## start

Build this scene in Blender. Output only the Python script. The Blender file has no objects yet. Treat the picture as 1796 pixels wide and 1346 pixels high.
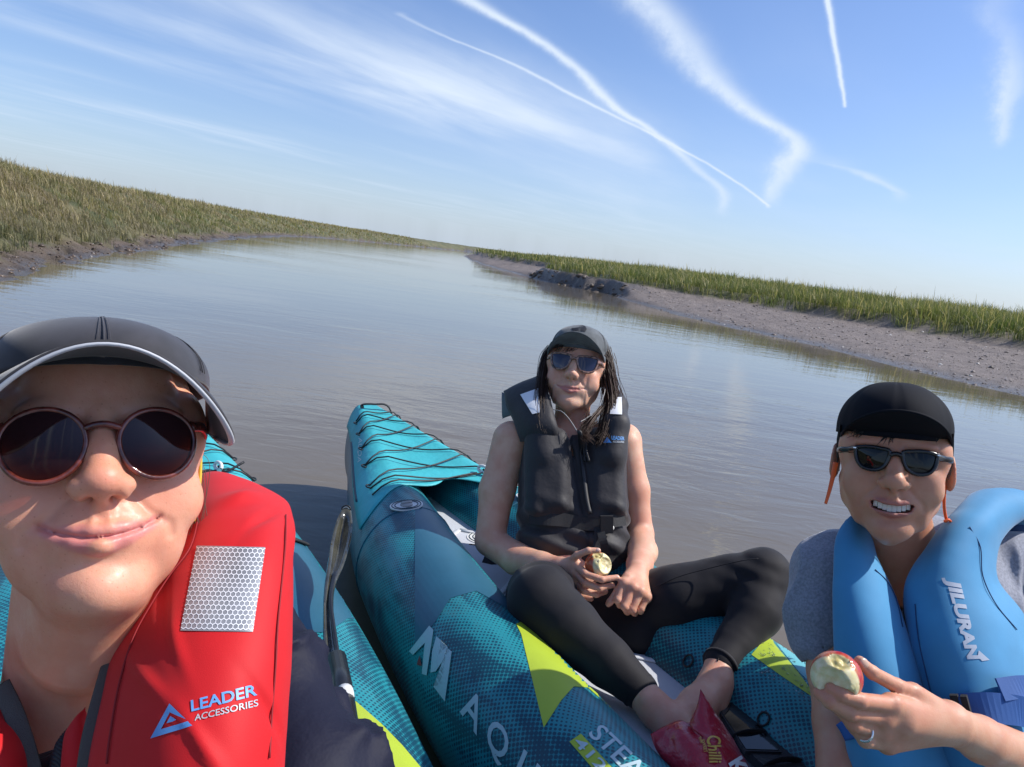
import bpy, bmesh, math, random
import numpy as np
from mathutils import Vector, Matrix, Euler
from mathutils.bvhtree import BVHTree
S = bpy.context.scene
C = S.collection
R = math.radians
rng = np.random.default_rng(7)
random.seed(7)

# ------------------------------------------------------------------ camera
CAM_H = 1.08; FPX = 1250.0; ROLL = R(8.0); PITCH = R(10.2)
_f = np.array([0, math.cos(PITCH), -math.sin(PITCH)])
_u0 = np.array([0, math.sin(PITCH), math.cos(PITCH)]); _r0 = np.array([1., 0, 0])
_rc = math.cos(ROLL)*_r0 + math.sin(ROLL)*_u0
_uc = -math.sin(ROLL)*_r0 + math.cos(ROLL)*_u0
cam_d = bpy.data.cameras.new('camera'); cam = bpy.data.objects.new('camera', cam_d); C.objects.link(cam)
cam_d.sensor_fit = 'HORIZONTAL'; cam_d.sensor_width = 36.0; cam_d.lens = 36.0*FPX/1796.0
cam_d.clip_start = 0.02; cam_d.clip_end = 20000
cam.matrix_world = Matrix(((_rc[0], _uc[0], -_f[0], 0), (_rc[1], _uc[1], -_f[1], 0), (_rc[2], _uc[2], -_f[2], CAM_H), (0, 0, 0, 1)))
S.camera = cam

def ray(px, py): return _f + _rc*((px-898)/FPX) + _uc*((673-py)/FPX)
def W(px, py, d): return np.array([0, 0, CAM_H]) + ray(px, py)*d      # photo position + distance -> place in the world
def onz(px, py, z=0.0):
    r = ray(px, py); return np.array([0, 0, CAM_H]) + r*((z-CAM_H)/r[2])

# ------------------------------------------------------------------ sun, sky
SUN_EL = R(46); SUN_AZ = R(82)       # azimuth measured from +Y towards +X
sd = np.array([math.sin(SUN_AZ)*math.cos(SUN_EL), math.cos(SUN_AZ)*math.cos(SUN_EL), math.sin(SUN_EL)])
sun_d = bpy.data.lights.new('sun', 'SUN'); sun_d.energy = 4.6; sun_d.angle = R(0.53); sun_d.color = (1.0, 0.955, 0.89)
sun = bpy.data.objects.new('sun', sun_d); C.objects.link(sun)
sun.rotation_euler = Vector(-sd).to_track_quat('-Z', 'Y').to_euler()
sun.location = (5, 3, 8)
S.view_settings.view_transform = 'Standard'; S.view_settings.look = 'None'
S.view_settings.gamma = 1.0; S.view_settings.use_curve_mapping = False; S.view_settings.exposure = 0.22
S.render.resolution_x = 1024; S.render.resolution_y = 767
S.render.engine = 'CYCLES'

class NT:
    """tiny helper to write node graphs"""
    def __init__(s, tree): s.t = tree; s.n = tree.nodes; s.l = tree.links
    def add(s, typ, ins=None, **kw):
        n = s.n.new(typ)
        for k, v in kw.items(): setattr(n, k, v)
        if ins:
            for k, v in ins.items():
                i = n.inputs[k]
                if isinstance(v, bpy.types.NodeSocket): s.l.new(v, i)
                else: i.default_value = v
        return n
    def m(s, op, a, b=0.0, c=0.0, clamp=False):
        n = s.add('ShaderNodeMath', {0: a, 1: b, 2: c}, operation=op, use_clamp=clamp); return n.outputs[0]
    def mapr(s, v, a, b, c=0., d=1., typ='SMOOTHSTEP'):
        n = s.add('ShaderNodeMapRange', {'Value': v, 'From Min': a, 'From Max': b, 'To Min': c, 'To Max': d}, interpolation_type=typ); return n.outputs['Result']
    def mix(s, f, a, b, bt='MIX'):
        n = s.add('ShaderNodeMix', data_type='RGBA', blend_type=bt)
        for i, v in ((0, f), (6, a), (7, b)):
            if isinstance(v, bpy.types.NodeSocket): s.l.new(v, n.inputs[i])
            else: n.inputs[i].default_value = v if i == 0 else (*v, 1.0)[:4]
        return n.outputs[2]
    def noise(s, vec, scale, detail=4., rough=0.5, dist=0., out='Fac'):
        ins = {'Scale': scale, 'Detail': detail, 'Roughness': rough, 'Distortion': dist}
        if vec is not None: ins['Vector'] = vec
        return s.add('ShaderNodeTexNoise', ins).outputs[out]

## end

■ **Written request**
Locate the word "scene" in the data above. Copy every line carrying it.

■ **Completed exercise**
Build this scene in Blender. Output only the Python script. The Blender file has no objects yet. Treat the picture as 1796 pixels wide and 1346 pixels high.
S = bpy.context.scene